Une économie de guerre
Le chaos en Syrie a transformé le pays en lieu de fabrication. En même temps que la production chutait de 90% dans la plaine de la Bekaa au Liban. Un trafic qui permettrait aux rebelles d’acheter des armes, selon Reuters (lien en Anglais).
La fabrication est simple et bon marché. Des rudiments de chimie suffisent pour la produire.
Régulièrement, les autorités syriennes et libanaises démantèlent des laboratoires clandestins qui fabriquent ces pilules. Au Liban, douze millions de comprimés ont été saisis en 2013, selon le colonel Ghassan Chamseddine, chef de la lutte anti-drogue du pays.
En Jordanie, courant mars, les gardes-frontières ont réalisé une saisie de 10.000 pilules de captagon à bord de deux voitures venues de Syrie. Les policiers ont également saisi plus de 200 armes.
Une drogue de terrain
Troupes gouvernementales syriennes et rebelles s’accusent mutuellement de consommer cette amphétamine pour prolonger l’engagement des forces sans repos. Selon un psychiatre libanais: «la drogue vous rend euphorique. Vous ne dormez pas, ni ne mangez». Reuters raconte l’étonnante attitude de prisonniers qui ne ressentaient aucune douleurs des coups qu’ils recevaient. Il fallait attendre 48 heures, que l’effet s’estompe, pour les questionner (en Anglais).
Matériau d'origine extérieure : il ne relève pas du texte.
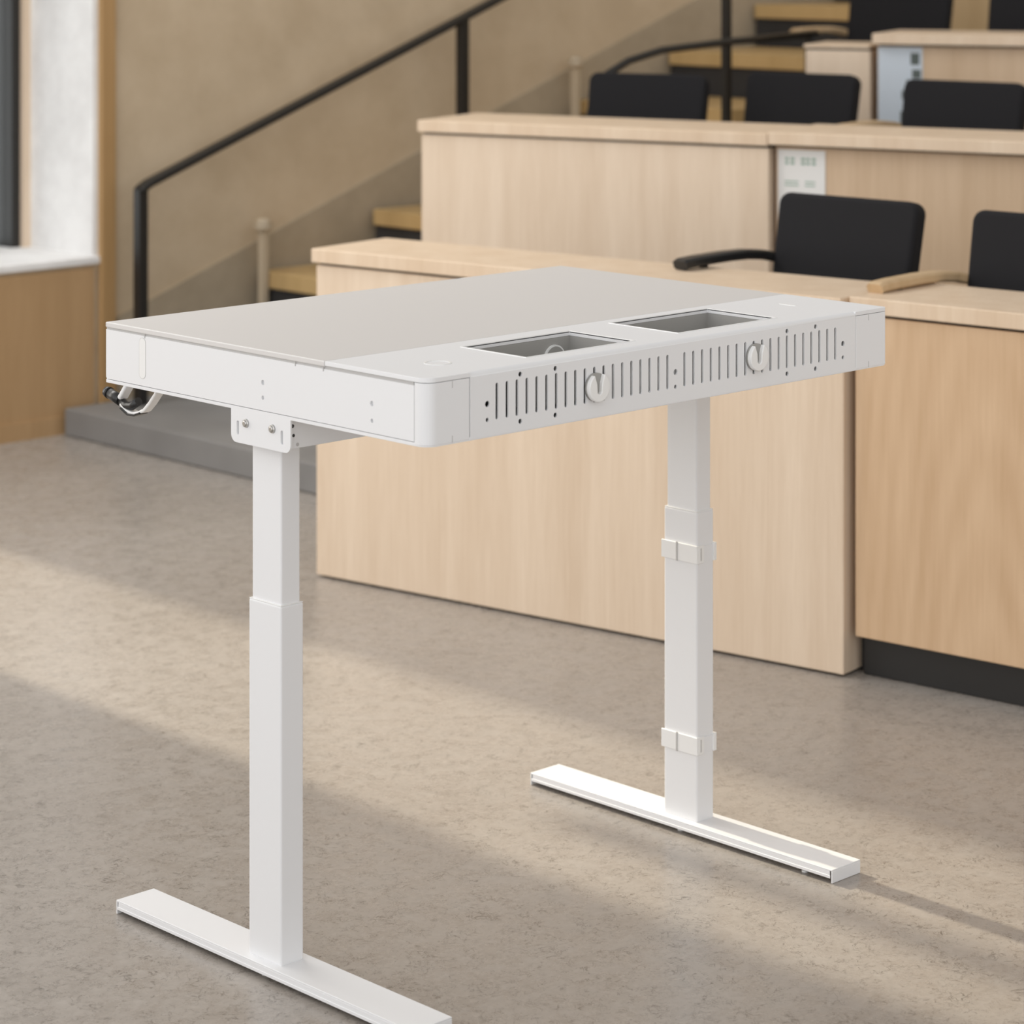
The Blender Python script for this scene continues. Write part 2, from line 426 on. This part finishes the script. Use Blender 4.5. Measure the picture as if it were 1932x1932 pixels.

Cette amphétamine est apparentée aux stupéfiants en France. Pays où elle n’est plus commercialisée depuis 1993. Elle était prescrite dans le traitement de la narcolepsie ou des troubles de l’attention.
En Syrie, les combattants ne seraient pas les seuls consommateurs de captagon (et de haschich). Les civils victimes de bombardements en prennent aussi pour réduire leur stress. Difficile d'en faire la «potion magique» des combattants de Daech comme certains voudraient présenter cette drogue. Nos confrères de Francetv Info remarquent, à juste titre, que sa consommation est peu compatible avec les préceptes du groupe islamiste.
La filière bulgare
Pour couronner le tout, la presse bulgare citée par Courrier International, croit savoir que l’origine du trafic se situe en fait à Sofia, où le captagon serait produit depuis 2011, dans un «laboratoire de l’agence atlantique», entendez de l'Otan. C’est du moins ce qu’annonce l’organe de presse russe Ria Novosti, que les Bulgares ont repris dans leurs articles.
Ria Novosti n’hésite pas à dramatiser les effets de la drogue «potion de la terreur» qui expliquerait la cruauté des djihadistes de Daech. Cette drogue, toujours selon l'agence, aurait aussi joué un grand rôle dans les printemps arabes.
En réalité, si la Bulgarie a été, dans les années 60, un centre de production, les experts cités par Courrier International reconnaissent que la production s’est déplacée au Proche-Orient.
Beaucoup d'informations contradictoires qui, au final, relativisent l'importance accordée à cette drogue.